Our next “stop” is the mass media themselves, most precisely, their managers, trying their best in the efforts to hamper the work of their own reporters: as a result, it is almost impossible to find materials to describe the real life in Artsakh or cover the problems concerning the people, living there, on the air or on the pages of newspapers. We can recall  that once last year an Artsakh public radio reporter  found herself under a tough pressing and was even punished by the Chairman of the Public TV   Council just for a  harmless question, whether the First Lady would vote or not. By the way, it is not the first such experience that the mentioned reporter has got: according to her, the Council once discussed the question of her dismissal for a report about the Police, which was not written in a “positive” manner.

Unfortunately, it is just the managers of mass media who quite often discredit the information field: be it out of fear, the intention to please the authorities and not to lose their profitable jobs. All this leads to the degradation of mass media; many of them already resemble the Soviet media, most of journalists display conformism and some, getting tired of struggle, are not active as they have been before. So against such a backdrop, those journalists who publish materials about the life and problems of people, criticizing the authorities and presenting people’s dissatisfaction, are treated as opposition. And this is the best option, because they are mostly called spies or traitors.

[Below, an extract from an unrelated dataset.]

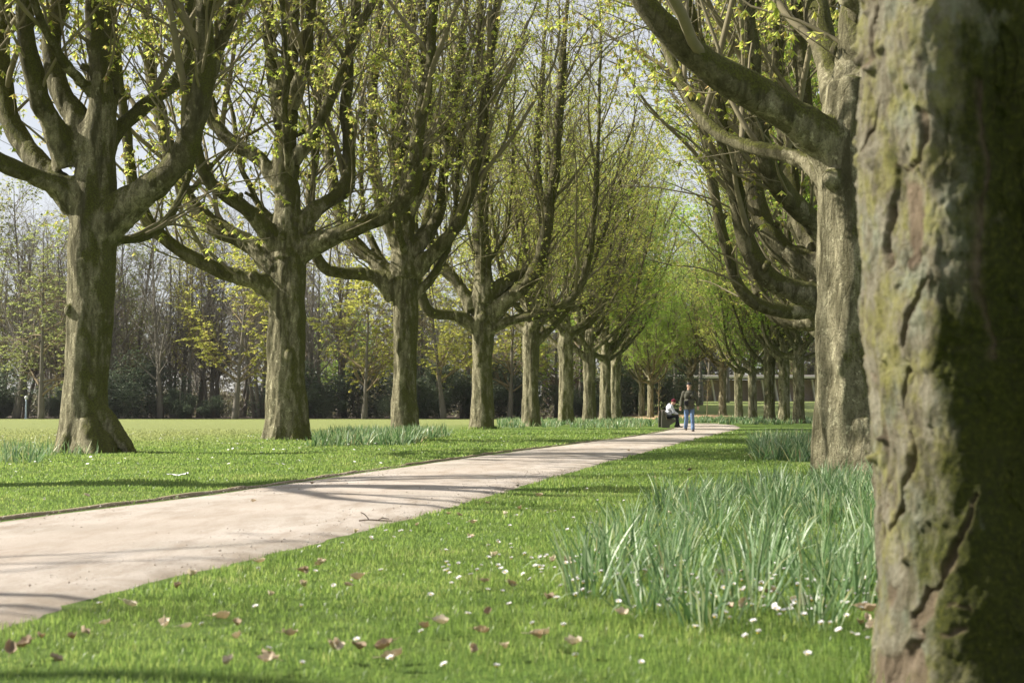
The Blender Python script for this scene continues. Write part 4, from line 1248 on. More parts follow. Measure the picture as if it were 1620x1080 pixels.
# the far daisies across the left-hand lawn are specks nobody could count
mb = MB(); n = 1500
d = np.sqrt(rng.uniform(13 ** 2, 42 ** 2, n)); x = d * rng.uniform(-.42, .0, n)
k = ~on_path(x, d, .1) & (vnoise(np.stack([x * .45, d * .45, 0 * x + 5], 1)) > .02); x, d = x[k], d[k]
z = ground_z(x, d) + .066
for a in range(1):
    th = np.arange(6) * 6.283 / 6
    r = rng.uniform(.015, .026, len(x))[:, None]
    tl = rng.normal(size=(len(x), 2)) * .25 + [-.1, -.2]
    rx, ry = np.cos(th)[None] * r, np.sin(th)[None] * r
    V = np.stack([x[:, None] + rx, d[:, None] + ry, z[:, None] + rx * tl[:, :1] + ry * tl[:, 1:]], -1).reshape(-1, 3)
    mb.add(V, [np.arange(len(x))[:, None] * 6 + np.arange(6)[None]], 0)
tag(link('daisies', mb.mesh('daisies', [M['petal']])), 'drifts of tiny white daisies in the lawn under the left-hand row', 'flowers', kind='stuff')

# dry leaves
t = NT('dry_leaf')
orr = t.objrand(); nz = t.noise(t.coord(), 60, 5)
dc = (t.mix(t.math('MULTIPLY', nz, .3), t.ramp(orr, [(0, (.25, .185, .125)), (.15, (.47, .36, .24)), (.6, (.70, .60, .45)), (1, (.78, .70, .57))]), (.42, .33, .22)))
M['dry'] = t.leaf(dc, dc, .4, .7)


def dead_leaf_mesh(seed):
    r = np.random.default_rng(seed)
    nu, nv = 9, 5; V = []
    for i in range(nu):
        u = i / (nu - 1); wd = .017 * math.sin(math.pi * min(.97, u ** .8 * .96 + .03)) ** .8
        for j in range(nv):
            v = j / (nv - 1) * 2 - 1
            V.append([(u - .5) * .062, v * wd * (1 + .15 * r.normal() * abs(v)), .012 + .020 * (v * v) * math.sin(3 * u) + .018 * (u - .5) ** 2 * 4 * r.uniform(.6, 1.2) + .003 * r.normal()])
    q = [[i * nv + j, i * nv + j + 1, (i + 1) * nv + j + 1, (i + 1) * nv + j] for i in range(nu - 1) for j in range(nv - 1)]
    V = np.array(V); ang = (V[:, 1] / .02) * r.uniform(.2, .9); V[:, 2] += .012 * (1 - np.cos(ang))
    mb = MB(); mb.add(V, [np.array(q)])
    mb.add(V - [0, 0, .0008], [np.array(q)[:, ::-1]])
    mb.seg(V[nv // 2] + [0, 0, 0], V[nv // 2] + [-.025, .004, .004], .001, .0007, 4)
    return mb.mesh('dead_leaf', [M['dry']])


lm = [dead_leaf_mesh(k) for k in range(6)]
L3 = [(870, 638), (805, 690), (590, 780), (490, 860), (755, 880), (850, 890), (385, 905), (350, 935), (1010, 860), (1080, 885), (1310, 930), (1080, 950), (200, 930), (70, 990), (150, 970), (270, 1045), (1210, 1040), (1030, 1070), (1500, 990), (1370, 620), (1370, 690), (1450, 585), (1220, 740), (1175, 575), (1145, 285), (1405, 198), (395, 262)]
L4 = [(465, 432), (310, 585), (232, 620), (235, 690), (480, 672), (430, 705), (880, 345), (925, 350), (1050, 295), (1200, 322), (1285, 262), (975, 455), (1130, 350), (990, 390), (740, 397), (1080, 550), (1350, 565), (1415, 580), (1040, 695), (1160, 715), (775, 895), (845, 880), (1060, 845), (1030, 925), (1290, 945), (1435, 980), (1140, 980), (370, 990), (480, 985), (600, 985), (635, 1020), (75, 1045), (980, 985), (270, 200), (1190, 210)]
L7 = [(140, 248), (65, 308), (700, 225), (630, 170), (785, 147), (960, 780), (1000, 770), (1110, 715), (1130, 708), (1510, 790), (1545, 800), (1530, 830), (1550, 870), (1500, 850), (490, 815), (285, 930), (185, 740), (145, 900), (20, 680), (200, 540), (265, 555), (910, 630), (690, 345), (1270, 760), (1230, 765), (1300, 240), (525, 43)]
pts = [(a / 2.843, 700 + b / 2.843) for a, b in L3] + [(400 + a / 2.843, 700 + b / 2.843) for a, b in L4] + [(800 + a / 2.7, 700 + b / 2.7) for a, b in L7]
for i, (px, py) in enumerate(pts):
    d = 1732.5 / (py - 650); xx = gx(px, d)
    pth = bool(on_path(np.array([xx]), np.array([d]), 0)[0])
    o = link('dead_leaf', lm[i % 6], None, (xx, d, float(ground_z(np.array([xx]), np.array([d]))[0]) + (.03 if pth else .036)), rng.random() * 6.28)
    s = rng.uniform(.6, 1.1); o.scale = (s, s, s)
    o.rotation_euler = (rng.normal() * .25, rng.normal() * .25 - .15, rng.random() * 6.28)
    if pth: o.rotation_euler = (0, 0, rng.random() * 6.28)
    lab, grp = ('curled dry brown leaf lying on the lawn', 'dry leaves on the lawn') if not pth else ('curled dry brown leaf lying on the sandy path', 'dry leaves on the path')
    if d < 4.5: lab, grp = 'curled dry brown leaf lying in the shaded nearest grass', 'dry leaves in the nearest grass'
    tag(o, lab, 'leaf', grp)

# forked twig on the path, white paper scrap on the verge
mb = MB(); d = 1732.5 / (829 - 650)
for P_, r in (([[-.10, .02, .004], [-.03, 0, .012], [.05, -.01, .008], [.13, -.02, .006]], .005), ([[-.03, 0, .012], [-.06, .02, .045], [-.09, .03, .06]], .0035), ([[.03, 0, .01], [.06, .04, .02], [.10, .06, .012]], .003)):
    p, rr = spline(P_, 9, [r, r, r * .8, r * .5][:len(P_)]); mb.tubes(p[None], rr[None], 6, 0, .15)
M['deadwood'] = plain('dead_twig_bark', (.07, .05, .035), .9, .4, 60, .4)
tag(link('fallen_twig', mb.mesh('fallen_twig', [M['deadwood']]), None, (gx(592, d), d, .024)), 'short dark forked twig lying on the sandy path', 'twig')
d = 1732.5 / (765 - 650)
nu, nv = 16, 12; u, v = np.meshgrid(np.linspace(-1, 1, nu), np.linspace(-1, 1, nv))
z = .03 + .018 * np.abs(fbm(np.stack([u * 2.2, v * 2.2, 0 * u], -1), 3)) + .01 * (u * u)
V = np.stack([u * .10 + .012 * fbm(np.stack([u * 2, v * 2, 0 * u + 4], -1), 2), v * .07 + .015 * fbm(np.stack([u * 2, v * 2, 0 * u + 8], -1), 2), z], -1).reshape(-1, 3)
a, b = np.meshgrid(np.arange(nu - 1), np.arange(nv - 1)); q0 = (b * nu + a).ravel(); q = np.stack([q0, q0 + 1, q0 + nu + 1, q0 + nu], 1)
mb = MB(); mb.add(V, [q]); mb.add(V - [0, 0, .0015], [q[:, ::-1]])
M['paper'] = plain('white_paper', (.80, .80, .79), .8, .04, 12, .1)
tag(link('paper_scrap', mb.mesh('paper_scrap', [M['paper']]), None, (gx(283, d), d, float(ground_z(np.array([gx(283, d)]), np.array([d]))[0]) + .035)), 'crumpled white paper scrap lying on the grass beside the path', 'litter')

# ================================================================== the distant wood
def wood_tree(seed, H, r0, kind, clear=.25, crown=4.0, leafn=0, leaf_mat=None, twig_mat='bare_twig', leaf_size=(.2, .34), stems=1, asc=(22, 50), den=1.0, upc=.12):
    rng = np.random.default_rng(seed); st = []
    for k in range(stems):
        a = rng.random() * 6.28; sp = .0 if stems == 1 else .12
        p, r = grow_limb(rng, np.array([.25 * k * math.cos(a), .25 * k * math.sin(a), -.2]), a, R_(88 - 60 * sp), R_(86), H * .4, H * rng.uniform(.85, 1.0), r0 * (1 if k == 0 else .7), 24, .035, .02)
        st.append((p, r))
    LB = rebatch(st, 24)
    br = spawn(LB, rng, 2.2 * den, clear, .97, (crown * .65, crown * 1.25), asc, .55, r0 * .55, .03, 9, upc, .07, .25, .75)
    b2 = spawn(br, rng, 1.1 * den, .15, 1, (crown * .25, crown * .6), (20, 55), .6, .05, .017, 6, upc, .10, .4, .5)
    b3 = spawn(cat(br, b2), rng, 1.5 * den, .2, 1, (.6, 1.9), (20, 60), .6, .022, .014, 4, upc, .12, .5)
    tb = MB(); tb.tubes(*LB, 9, 0, .08, seed)
    for b_, kk in ((br, 5), (b2, 3)): pass
    mb = MB(); mb.tubes(*br, 5, 0); mb.tubes(*b2, 3, 0); mb.tubes(*b3, 3, 0)
    mats = [M[twig_mat]]
    if leaf_mat:
        mats.append(M[leaf_mat])
        tips = np.concatenate([b3[0][:, -1], b3[0][:, 2], b2[0][:, -1]])
        k = rng.random(len(tips)) < min(1, leafn / len(tips))
        clusters(mb, tips[k] + rng.normal(size=(k.sum(), 3)) * .15, rng, 5, leaf_size, (-60, 20), 1, .55)
    return tb.mesh('trunk', [M['grey_bark']]), mb.mesh('crown', mats)


WT = {'bare': [wood_tree(301, 24, .36, 'bare', .16, 5.4, twig_mat='bare_twig'), wood_tree(302, 23, .34, 'bare', .18, 6.0, stems=3, asc=(25, 60), upc=.08),
               wood_tree(303, 22, .42, 'bare', .14, 5.8, stems=2), wood_tree(304, 25, .30, 'bare', .22, 5.4, asc=(25, 55), stems=3, upc=.06)],
      'bud': [wood_tree(311, 22, .33, 'bud', .14, 5.4, 3200, 'maple', 'warm_twig', (.16, .34)), wood_tree(312, 24, .3, 'bud', .16, 5.0, 3000, 'willow', 'warm_twig', (.16, .34))],
      'maple': [wood_tree(321, 15, .30, 'maple', .14, 5.4, 5200, 'maple', 'warm_twig', (.24, .46), asc=(35, 75)), wood_tree(322, 13.5, .26, 'maple', .15, 5.0, 4800, 'maple', 'warm_twig', (.24, .46), asc=(35, 80))],
      'willow': [wood_tree(331, 17, .28, 'willow', .08, 4.8, 6500, 'willow', 'warm_twig', (.2, .36), asc=(30, 80), upc=-.16)],
      'lush_tall': [wood_tree(342, 22, .32, 'lush', .27, 5.6, 7000, 'leaf_lush', 'warm_twig', (.26, .46), asc=(30, 70))],
      'lush': [wood_tree(341, 17, .3, 'lush', .10, 5.6, 6500, 'leaf_lush', 'warm_twig', (.26, .48), asc=(35, 75))]}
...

The above is what has been spoken about publicly, but journalists can recall many incidents of that kind. Nearly two dozen journalists mentioned many of such cases during their meeting with the NKR President. They informed him about the problems and obstacles in their work. The President promised that problems would be gradually settled, but nothing has been changed so far. Even those problems that required neither special efforts, nor time, just goodwill, have not been resolved. So the lack of any improvement and the worsening trend mean that there is no desire to do so, and that the issues raised during the meeting have not been properly addressed. As a result, more or less professional journalists from the mass media, financed from the state budget, simply do nothing, at the same time continuing to work. However, some new people come up to take their place, but the best example of their work is the present day Artsakh TV.

Anуway, the year was not only marked with lessons. There were positive moments as well: for example, journalists were not beaten last year, they were not thrown to jail, i.e. there was no direct physical pressure. In addition, we have a new newspaper.  And another good event: Hrant Aleksanyan’s book “Information from the non-recognized country” was published.

These are the lessons that, as it seems to me, might have some importance to avoid mistakes in the future, to change the situation in the information field and ensure the progress surely required for the development of democracy in the country, the need of which is so much spoken about.